▶ What you have to do
Write out the whole listing, matching it exactly.

** Begin Stored data **

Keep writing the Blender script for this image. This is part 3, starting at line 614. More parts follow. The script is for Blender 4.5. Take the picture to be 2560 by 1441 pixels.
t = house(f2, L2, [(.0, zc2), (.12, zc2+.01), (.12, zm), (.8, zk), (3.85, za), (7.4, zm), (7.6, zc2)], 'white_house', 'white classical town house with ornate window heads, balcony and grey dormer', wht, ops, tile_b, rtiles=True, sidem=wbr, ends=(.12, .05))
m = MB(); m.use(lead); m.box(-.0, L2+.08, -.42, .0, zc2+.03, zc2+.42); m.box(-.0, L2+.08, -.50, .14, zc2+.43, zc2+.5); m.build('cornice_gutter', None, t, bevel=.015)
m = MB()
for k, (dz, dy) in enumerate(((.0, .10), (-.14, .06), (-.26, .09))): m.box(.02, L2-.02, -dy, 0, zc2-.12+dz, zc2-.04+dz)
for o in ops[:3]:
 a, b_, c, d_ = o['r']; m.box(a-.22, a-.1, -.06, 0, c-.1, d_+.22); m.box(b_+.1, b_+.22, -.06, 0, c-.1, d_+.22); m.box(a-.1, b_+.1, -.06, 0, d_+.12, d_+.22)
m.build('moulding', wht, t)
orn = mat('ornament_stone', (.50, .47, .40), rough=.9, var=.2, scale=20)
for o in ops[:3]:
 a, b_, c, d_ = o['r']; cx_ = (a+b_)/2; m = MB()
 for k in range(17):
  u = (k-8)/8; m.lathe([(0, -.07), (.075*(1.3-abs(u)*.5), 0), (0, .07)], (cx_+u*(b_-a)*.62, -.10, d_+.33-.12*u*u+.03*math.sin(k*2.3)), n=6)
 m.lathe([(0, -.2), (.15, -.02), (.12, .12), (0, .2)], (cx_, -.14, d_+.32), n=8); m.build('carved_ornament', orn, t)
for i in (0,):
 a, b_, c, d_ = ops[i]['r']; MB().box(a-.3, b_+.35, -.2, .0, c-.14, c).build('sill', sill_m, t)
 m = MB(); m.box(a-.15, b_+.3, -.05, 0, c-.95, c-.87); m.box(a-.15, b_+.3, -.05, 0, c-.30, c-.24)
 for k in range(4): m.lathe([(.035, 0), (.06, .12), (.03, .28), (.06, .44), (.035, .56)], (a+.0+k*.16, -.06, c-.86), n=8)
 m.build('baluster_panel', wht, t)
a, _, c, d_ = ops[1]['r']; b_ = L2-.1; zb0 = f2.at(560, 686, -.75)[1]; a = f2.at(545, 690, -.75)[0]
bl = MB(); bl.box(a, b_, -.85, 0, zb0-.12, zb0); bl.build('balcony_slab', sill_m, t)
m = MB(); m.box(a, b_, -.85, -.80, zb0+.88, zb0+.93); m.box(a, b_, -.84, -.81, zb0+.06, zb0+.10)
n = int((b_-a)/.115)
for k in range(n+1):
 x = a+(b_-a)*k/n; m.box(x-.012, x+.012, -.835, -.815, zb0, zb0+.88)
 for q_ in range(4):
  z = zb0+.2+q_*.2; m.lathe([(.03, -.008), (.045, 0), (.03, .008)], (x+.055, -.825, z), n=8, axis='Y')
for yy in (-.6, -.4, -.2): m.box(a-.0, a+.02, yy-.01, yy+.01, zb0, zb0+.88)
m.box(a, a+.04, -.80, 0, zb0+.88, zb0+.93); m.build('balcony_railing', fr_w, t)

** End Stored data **

▶ Response to this task
Keep writing the Blender script for this image. This is part 3, starting at line 614. More parts follow. The script is for Blender 4.5. Take the picture to be 2560 by 1441 pixels.
t = house(f2, L2, [(.0, zc2), (.12, zc2+.01), (.12, zm), (.8, zk), (3.85, za), (7.4, zm), (7.6, zc2)], 'white_house', 'white classical town house with ornate window heads, balcony and grey dormer', wht, ops, tile_b, rtiles=True, sidem=wbr, ends=(.12, .05))
m = MB(); m.use(lead); m.box(-.0, L2+.08, -.42, .0, zc2+.03, zc2+.42); m.box(-.0, L2+.08, -.50, .14, zc2+.43, zc2+.5); m.build('cornice_gutter', None, t, bevel=.015)
m = MB()
for k, (dz, dy) in enumerate(((.0, .10), (-.14, .06), (-.26, .09))): m.box(.02, L2-.02, -dy, 0, zc2-.12+dz, zc2-.04+dz)
for o in ops[:3]:
 a, b_, c, d_ = o['r']; m.box(a-.22, a-.1, -.06, 0, c-.1, d_+.22); m.box(b_+.1, b_+.22, -.06, 0, c-.1, d_+.22); m.box(a-.1, b_+.1, -.06, 0, d_+.12, d_+.22)
m.build('moulding', wht, t)
orn = mat('ornament_stone', (.50, .47, .40), rough=.9, var=.2, scale=20)
for o in ops[:3]:
 a, b_, c, d_ = o['r']; cx_ = (a+b_)/2; m = MB()
 for k in range(17):
  u = (k-8)/8; m.lathe([(0, -.07), (.075*(1.3-abs(u)*.5), 0), (0, .07)], (cx_+u*(b_-a)*.62, -.10, d_+.33-.12*u*u+.03*math.sin(k*2.3)), n=6)
 m.lathe([(0, -.2), (.15, -.02), (.12, .12), (0, .2)], (cx_, -.14, d_+.32), n=8); m.build('carved_ornament', orn, t)
for i in (0,):
 a, b_, c, d_ = ops[i]['r']; MB().box(a-.3, b_+.35, -.2, .0, c-.14, c).build('sill', sill_m, t)
 m = MB(); m.box(a-.15, b_+.3, -.05, 0, c-.95, c-.87); m.box(a-.15, b_+.3, -.05, 0, c-.30, c-.24)
 for k in range(4): m.lathe([(.035, 0), (.06, .12), (.03, .28), (.06, .44), (.035, .56)], (a+.0+k*.16, -.06, c-.86), n=8)
 m.build('baluster_panel', wht, t)
a, _, c, d_ = ops[1]['r']; b_ = L2-.1; zb0 = f2.at(560, 686, -.75)[1]; a = f2.at(545, 690, -.75)[0]
bl = MB(); bl.box(a, b_, -.85, 0, zb0-.12, zb0); bl.build('balcony_slab', sill_m, t)
m = MB(); m.box(a, b_, -.85, -.80, zb0+.88, zb0+.93); m.box(a, b_, -.84, -.81, zb0+.06, zb0+.10)
n = int((b_-a)/.115)
for k in range(n+1):
 x = a+(b_-a)*k/n; m.box(x-.012, x+.012, -.835, -.815, zb0, zb0+.88)
 for q_ in range(4):
  z = zb0+.2+q_*.2; m.lathe([(.03, -.008), (.045, 0), (.03, .008)], (x+.055, -.825, z), n=8, axis='Y')
for yy in (-.6, -.4, -.2): m.box(a-.0, a+.02, yy-.01, yy+.01, zb0, zb0+.88)
m.box(a, a+.04, -.80, 0, zb0+.88, zb0+.93); m.build('balcony_railing', fr_w, t)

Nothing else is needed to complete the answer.